In the 1980s the individual retirement arrangement was established by Congress to allow Americans to set aside money for their retirement. We now refer to this as the traditional IRA for in 1998 Congress created an alternative called the Roth IRA which has several advantages over the traditional IRA in many cases. The Roth IRA is a very different animal than the traditional IRA and has many features that the original did not. For most people there are several Roth IRA advantages that we will look at. Let’s take a look at some of these advantages.
The most popular feature (and the greatest advantage) of the Roth IRA is the fact that once an individual has reached age 59 and 1/2 they can withdraw their retirement monies tax free. The alternative arrangement in the Traditional IRA allows one to take a tax deduction upon putting their money into the IRA but they have to pay taxes on it when they withdraw it. What this boils down to is a simple question of exchange. Do you want to take a gauranteed tax break up front or hope for a much larger tax break in the future. The Roth IRA owes its tremendous popularity to this feature; the fact that money is allowed to grow and be withdrawn tax free.
With the way that the current tax code is constructed, the traditional IRA offers a guaranteed tax break on the initial contribution. Unfortunately, there is a downside to this as well. Later in life, when retirement arrives, you will be forced to pay taxes on the growth of your money. Another issue is that the money upon withdrawal is taxed as income as opposed to as a capital gain.

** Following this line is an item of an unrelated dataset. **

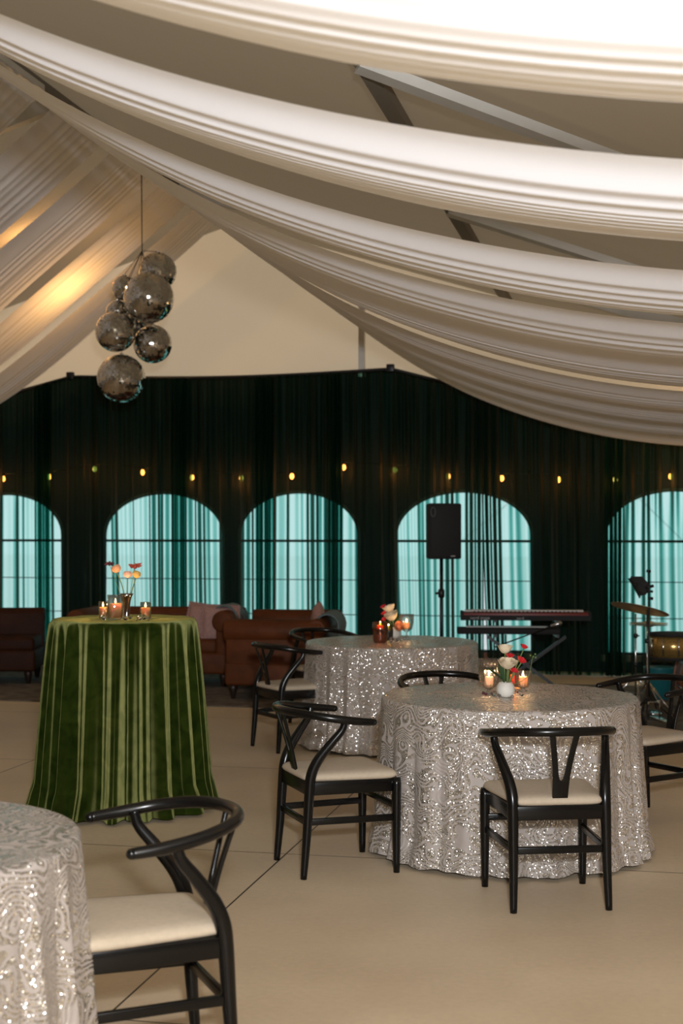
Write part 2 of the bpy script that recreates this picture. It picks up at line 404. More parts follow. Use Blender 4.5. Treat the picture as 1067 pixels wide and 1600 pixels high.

Therefore, if you are in the 28% income tax bracket, more than a quarter of your money will go to the tax man.
Another key component of the Roth IRA (and this is true for a traditional IRA as well) is that within your account you are not taxed on individual transactions. Unlike a regular brokerage account, an IRA shelters you from taxable events until it is time to withdraw the money (traditional IRA) or forever (Roth IRA). Therefore, if your time horizon is especially long, an IRA is great choice of vehicle for your investments.
One key distinction between the two, the Roth and the Traditional, is that with the Roth there is no point where you will be required to take your money out. With the case of the traditional IRA once you are older than 70 1/2 years you will be forced to begin to take distributions or suffer a monetary penalty. However, with the ROth IRA there will be no point where you are required to take money out by law. In fact, you can continue to fund your Roth IRA (without withdrawing any money) until you are 100 if you so desire.
Going forward, many have questioned how long the current tax treatment will remain in effect. There have been rumblings recently that Congress will change the tax code so that your money is no longer sheltered from taxes as is the case with the Roth IRA. The reason for this is simple. The government wants to provide more services and because of this they need more revenue. Because of this, many wonder if the main argument in favor of the Roth IRA, the tax advantages, will become moot. So the Traditional IRA, which offers an upfront tax advantage may be the safer way to play it. At this point, it seems uncertain that the current system will be maintained indefinitely. Depending upon your time horizon before retirement, you will have to judge if you believe the government can keep its hands off your money for that long before making your decision.
In summation, those are the essential advantages and disadvantages of the Roth IRA over the traditional IRA. There are many other factors to consider when planning for your retirement including IRA limits and Roth IRA limits so make certain to do your due diligence before deciding on a course of action.